Coco, fais court et saignant !

Les journalistes du syndicat SNJ - CGT de France Télévision ont demandé la déprogrammation d’un débat entre le ministre de l’Immigration Eric Besson et Marine Le Pen, vice-présidente du Front national, sur France 2. Il va servir à alimenter disent-ils, « l’infâme débat sur l’identité nationale » et « servira à flatter les mauvais instincts ». Toutes les opinions doivent s’exprimer et qu’un syndicat marque sa désapprobation ne me choque pas. Mais qu’il s’érige en censeur et demande l’annulation pure et simple d’un débat entre deux responsables politiques me paraît excessif et dangereux.

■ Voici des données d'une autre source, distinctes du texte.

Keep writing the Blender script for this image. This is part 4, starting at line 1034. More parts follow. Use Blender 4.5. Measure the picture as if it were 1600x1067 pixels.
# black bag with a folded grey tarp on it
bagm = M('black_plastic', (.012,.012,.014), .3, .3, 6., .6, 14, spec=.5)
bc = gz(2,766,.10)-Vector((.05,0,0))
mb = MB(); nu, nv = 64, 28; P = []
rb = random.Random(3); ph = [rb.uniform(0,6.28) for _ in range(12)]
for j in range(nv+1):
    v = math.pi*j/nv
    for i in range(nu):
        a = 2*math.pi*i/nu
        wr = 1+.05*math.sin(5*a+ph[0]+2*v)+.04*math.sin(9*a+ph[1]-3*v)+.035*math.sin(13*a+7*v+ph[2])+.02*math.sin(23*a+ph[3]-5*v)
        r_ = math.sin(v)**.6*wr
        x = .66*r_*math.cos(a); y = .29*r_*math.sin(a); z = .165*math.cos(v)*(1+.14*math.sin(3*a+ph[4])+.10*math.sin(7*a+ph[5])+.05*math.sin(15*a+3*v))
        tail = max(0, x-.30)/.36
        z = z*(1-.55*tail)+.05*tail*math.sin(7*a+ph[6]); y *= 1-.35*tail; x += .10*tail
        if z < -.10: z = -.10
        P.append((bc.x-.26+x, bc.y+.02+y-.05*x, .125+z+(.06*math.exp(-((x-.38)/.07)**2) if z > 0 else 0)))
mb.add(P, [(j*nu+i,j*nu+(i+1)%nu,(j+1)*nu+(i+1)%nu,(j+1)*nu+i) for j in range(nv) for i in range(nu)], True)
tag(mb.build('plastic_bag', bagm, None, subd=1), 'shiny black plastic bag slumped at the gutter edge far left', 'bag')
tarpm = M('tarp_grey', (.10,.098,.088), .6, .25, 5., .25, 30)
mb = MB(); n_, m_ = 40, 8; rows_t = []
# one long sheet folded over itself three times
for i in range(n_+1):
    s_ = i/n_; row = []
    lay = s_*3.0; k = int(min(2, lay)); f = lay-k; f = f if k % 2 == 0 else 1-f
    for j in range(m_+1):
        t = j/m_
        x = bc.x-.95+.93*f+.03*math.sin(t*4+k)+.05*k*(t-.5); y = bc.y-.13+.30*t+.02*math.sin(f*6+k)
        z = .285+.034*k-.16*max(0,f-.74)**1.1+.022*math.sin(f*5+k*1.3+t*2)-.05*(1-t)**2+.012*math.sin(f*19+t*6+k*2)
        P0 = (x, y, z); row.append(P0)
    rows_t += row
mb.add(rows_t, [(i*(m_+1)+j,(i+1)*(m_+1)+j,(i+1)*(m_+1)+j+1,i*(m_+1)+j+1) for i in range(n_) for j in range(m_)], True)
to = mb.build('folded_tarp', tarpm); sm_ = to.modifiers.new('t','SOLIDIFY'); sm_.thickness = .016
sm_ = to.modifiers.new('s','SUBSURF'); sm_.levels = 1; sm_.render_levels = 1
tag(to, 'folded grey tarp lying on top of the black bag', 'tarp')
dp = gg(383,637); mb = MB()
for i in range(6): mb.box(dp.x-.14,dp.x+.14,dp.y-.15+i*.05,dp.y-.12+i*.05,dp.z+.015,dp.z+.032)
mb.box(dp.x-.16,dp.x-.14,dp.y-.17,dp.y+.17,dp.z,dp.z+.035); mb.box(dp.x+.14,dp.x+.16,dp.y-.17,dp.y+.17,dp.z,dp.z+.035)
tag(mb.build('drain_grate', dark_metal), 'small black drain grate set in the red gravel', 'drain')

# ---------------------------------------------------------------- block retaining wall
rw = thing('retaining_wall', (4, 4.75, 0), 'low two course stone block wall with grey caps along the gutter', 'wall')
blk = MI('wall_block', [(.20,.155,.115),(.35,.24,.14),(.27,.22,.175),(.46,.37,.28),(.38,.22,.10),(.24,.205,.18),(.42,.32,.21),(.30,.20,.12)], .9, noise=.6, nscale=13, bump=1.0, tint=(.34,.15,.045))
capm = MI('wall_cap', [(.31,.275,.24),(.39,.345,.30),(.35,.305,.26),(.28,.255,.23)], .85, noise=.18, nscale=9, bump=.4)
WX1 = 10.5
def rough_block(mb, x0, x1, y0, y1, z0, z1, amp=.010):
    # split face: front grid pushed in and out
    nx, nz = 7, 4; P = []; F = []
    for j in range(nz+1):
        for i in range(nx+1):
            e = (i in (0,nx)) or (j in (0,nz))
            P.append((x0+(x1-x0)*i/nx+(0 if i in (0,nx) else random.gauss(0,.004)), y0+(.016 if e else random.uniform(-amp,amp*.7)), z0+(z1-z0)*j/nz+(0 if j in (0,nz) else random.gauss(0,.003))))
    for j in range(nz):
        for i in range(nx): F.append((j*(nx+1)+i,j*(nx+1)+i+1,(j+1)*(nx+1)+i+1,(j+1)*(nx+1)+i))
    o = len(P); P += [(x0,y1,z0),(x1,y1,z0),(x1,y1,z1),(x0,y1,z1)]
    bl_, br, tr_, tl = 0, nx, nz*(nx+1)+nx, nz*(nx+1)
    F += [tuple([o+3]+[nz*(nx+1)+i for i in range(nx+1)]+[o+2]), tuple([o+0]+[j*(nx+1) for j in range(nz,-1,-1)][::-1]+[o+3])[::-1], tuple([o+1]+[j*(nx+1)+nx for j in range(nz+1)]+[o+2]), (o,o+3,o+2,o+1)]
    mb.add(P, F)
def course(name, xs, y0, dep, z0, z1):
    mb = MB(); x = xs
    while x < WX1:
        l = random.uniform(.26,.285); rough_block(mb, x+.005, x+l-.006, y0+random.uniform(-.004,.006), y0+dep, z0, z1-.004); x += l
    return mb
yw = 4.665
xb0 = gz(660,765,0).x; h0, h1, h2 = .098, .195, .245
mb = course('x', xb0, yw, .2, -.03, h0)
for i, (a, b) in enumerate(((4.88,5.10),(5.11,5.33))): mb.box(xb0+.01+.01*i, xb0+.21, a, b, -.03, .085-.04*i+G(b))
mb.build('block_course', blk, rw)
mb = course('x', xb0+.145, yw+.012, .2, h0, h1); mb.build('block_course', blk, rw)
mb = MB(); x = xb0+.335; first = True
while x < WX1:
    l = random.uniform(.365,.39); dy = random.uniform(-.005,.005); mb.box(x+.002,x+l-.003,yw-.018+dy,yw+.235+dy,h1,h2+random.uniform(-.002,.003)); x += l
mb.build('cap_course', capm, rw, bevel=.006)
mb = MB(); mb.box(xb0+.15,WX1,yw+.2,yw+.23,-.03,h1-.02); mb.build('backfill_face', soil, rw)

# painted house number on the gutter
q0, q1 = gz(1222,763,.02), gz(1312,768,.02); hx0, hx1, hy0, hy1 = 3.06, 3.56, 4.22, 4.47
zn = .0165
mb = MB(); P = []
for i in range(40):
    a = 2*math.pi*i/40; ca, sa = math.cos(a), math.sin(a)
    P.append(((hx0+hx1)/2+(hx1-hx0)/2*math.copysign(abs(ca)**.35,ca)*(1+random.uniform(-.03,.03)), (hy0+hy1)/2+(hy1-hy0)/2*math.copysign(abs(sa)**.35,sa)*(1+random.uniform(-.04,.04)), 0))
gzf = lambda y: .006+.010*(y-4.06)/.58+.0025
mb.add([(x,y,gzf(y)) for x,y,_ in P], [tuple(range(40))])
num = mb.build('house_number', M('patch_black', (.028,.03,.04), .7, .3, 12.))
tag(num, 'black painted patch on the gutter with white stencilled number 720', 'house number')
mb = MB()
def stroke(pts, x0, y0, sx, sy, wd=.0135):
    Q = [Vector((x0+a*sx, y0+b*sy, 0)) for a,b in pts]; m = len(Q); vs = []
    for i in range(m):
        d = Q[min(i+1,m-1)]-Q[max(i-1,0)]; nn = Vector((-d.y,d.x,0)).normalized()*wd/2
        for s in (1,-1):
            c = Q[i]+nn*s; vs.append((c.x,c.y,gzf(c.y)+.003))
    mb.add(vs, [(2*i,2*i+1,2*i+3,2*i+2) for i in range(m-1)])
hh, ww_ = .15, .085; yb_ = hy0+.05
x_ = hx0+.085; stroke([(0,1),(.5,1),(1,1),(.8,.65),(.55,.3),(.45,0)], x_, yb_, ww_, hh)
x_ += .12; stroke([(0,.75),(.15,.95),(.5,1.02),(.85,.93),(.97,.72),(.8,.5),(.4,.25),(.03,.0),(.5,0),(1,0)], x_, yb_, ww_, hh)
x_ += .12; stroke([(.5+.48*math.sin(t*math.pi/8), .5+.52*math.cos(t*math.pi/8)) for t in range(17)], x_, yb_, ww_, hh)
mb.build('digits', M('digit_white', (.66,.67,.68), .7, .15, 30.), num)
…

 Le débat sur l’identité nationale fait tourner les têtes. Il déclenche les passions et c’est bien normal. Mais au nom de quoi un syndicat de journalistes voudrait-il l’interdire ? D’exclusions en anathèmes, il me semble que la démocratie recule.

 

Le terme d’identité nationale est devenu un terrain miné. Mais cela dérange-t-il vraiment hommes politiques et responsables des médias ? Ils feignent le dégoût mais en fait ils s’en délectent. Car voilà qui permet de mettre un peu de passion dans les duels télévisés. Il suffit d’allumer la mèche et c’est un vrai feu d’artifice ! Déclenchant fantasmes, insultes et excommunications, le débat sur l’identité nationale convient parfaitement au nouveau temps médiatique : faire court et spectaculaire.

 

Je suis aux Etats-Unis et je viens d’assister à une repentance télévisuelle tout à fait instructive. Le sénateur Reid, leader de la majorité démocrate au Sénat a présenté ses excuses au Président américain au cours d’une conférence de presse. Excuses acceptées par Barack Obama, magnanime. Reid avait déclaré durant la campagne électorale – ce que viennent de révéler deux journalistes dans un livre – que le candidat Obama avait plus de chance de gagner que tous ses prédécesseurs noirs, car il avait « a light-skinned appearance » - la peau plus claire -, et qu’il ne s’exprimait pas dans un « negro-dialect ». C’est surtout ce dernier terme qui a choqué - à raison - l’opinion et les observateurs politiques.

 

Dans un éditorial publié par le Los Angeles Times, David Greenberg, professeur d’histoire, de journalisme et spécialiste des médias déplore tout de même la place réservée à un tel dérapage. Il rappelle d’ailleurs que l’expression « negro-dialect » est recensée dans 3 780 publications par Google et que jusque là, on ne lui avait pas trouvé un caractère raciste.

 

Mais plus sérieusement, David Greenberg voit dans cette affaire une nouvelle manifestation de ce cycle de fausses controverses dans lequel médias et monde politique trouvent leur compte. La presse et notamment les chaînes de télévision préfèrent les scandales et les mises à mort aux longs exposés polis et nuancés. Quant aux politiques, ils s’accommodent fort bien de cette vision binaire où l’adversaire n’est pas un contradicteur mais un salaud qu’il faut expédier au tapis.

 

Aux Etats-Unis comme en France, le terrain le plus propice à ces empoignades est l’immigration, la xénophobie et le racisme. Ce sont les feux qui bouent sous la marmite de l’identité nationale. Il est urgent de les éteindre. Mais une prise de conscience collective est préférable à la censure.